Как то я развозил продукты по КП. Вечером мы въехали в г.Дрезден. Было уже темно. Со мной были две грузовые машины и восемь солдат. Я решил заночевать в городе, да и солдаты просили об этом. Мы остановились около одной гостиницы. Оставив часовых около машин, мы с остальными солдатами вошли в помещение. Я подошел к администратору, а это был владелец гостиницы, и спросил его: можно ли нам переночевать. Он не возражал, даже, мне казалось, был рад. Я попросил его покормить нас, сказал, что мы заплатим. Он показал на столы, сказав:
-Садитесь. Только у нас питание плохое. Есть суп без мяса и без хлеба, да ещё есть салат.

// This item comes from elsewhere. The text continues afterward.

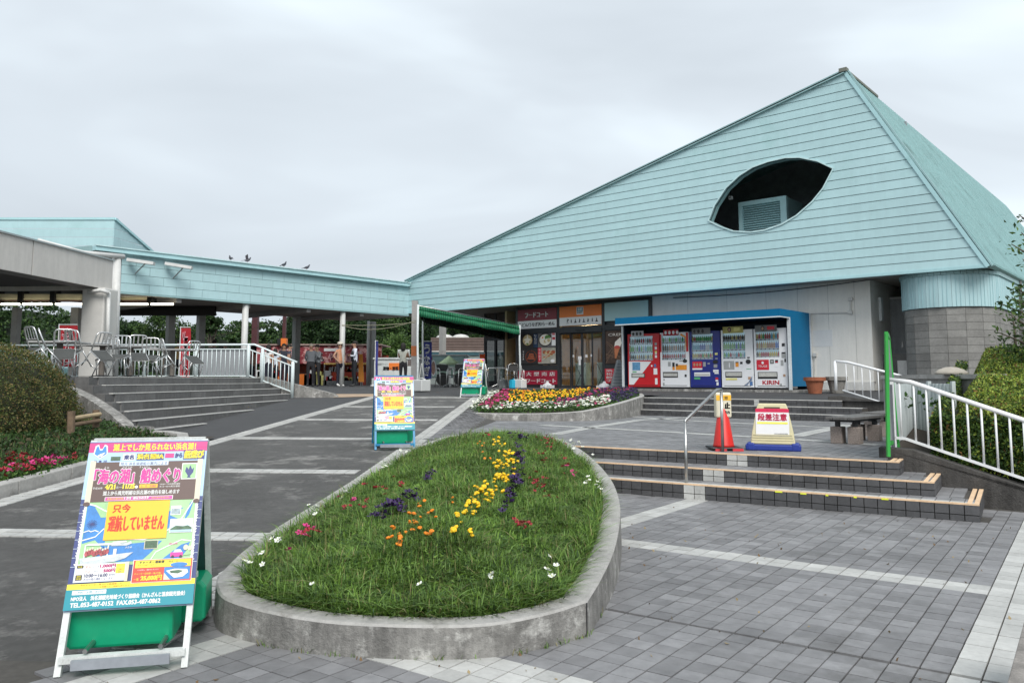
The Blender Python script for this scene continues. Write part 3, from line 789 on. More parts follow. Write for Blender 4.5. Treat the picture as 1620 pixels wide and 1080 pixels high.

- Хорошо, несите, - ответил я.
Я велел солдатам сдвинуть столы, а старшему сержанту принести из машины хлеба и консервов. Когда уселись за столы, нарезав хлеб и открыв консервы, стали ждать суп, который обещал хозяин. В это время увидели, что по лестнице со второго этажа спускается хозяин, а за ним семь девушек, то есть столько, сколько нас. Они такие тонкие, тощие и вдобавок не красивые. Как по команде они кинулись к нашим столам, и без всякого стеснения каждая выбрала себе солдата, и, конечно, меня. Сразу сели к нам на колени и обхватили наши шеи и с жадностью стали смотреть на пищу. Я был просто шокирован, не зная, что предпринять. А солдаты смеялись и, конечно, радовались. Я понял, что об этом событии обязательно узнает начальство и спрос будет с меня. Я освободился от девки, подошёл к директору и сказал:
- Я не заказывал девушек, что это всё значит?
Директор сказал, что девушки –официантки, они хотят есть, ведь в городе очень трудно с продуктами питания. А вы покормите их и они будут спать с вами, я уже приготовил отдельные номера. Я подошел к своим солдатам. На столах уже стояли тарелки с супом и салатом. Объяснил солдатам, что эти девушки – официантки, что они очень голодные. Мы должны отнестись к ним вежливо и накормить. Оставаться здесь мы не можем, так как нам срочно надо быть на КП, я чуть не забыл об этом сказать вам. Пришлось еще и для девушек заказать супы и салаты, а мы ещё поднесли хлеба и консервов. Я увидел по лицам солдат, что они не довольны. Покушали, остатки на столах отдали девчатам. Директору гостиницы сказал, что ночевать не будем, так как получен приказ: выезжать. За еду расплатился и мы поехали в ночь.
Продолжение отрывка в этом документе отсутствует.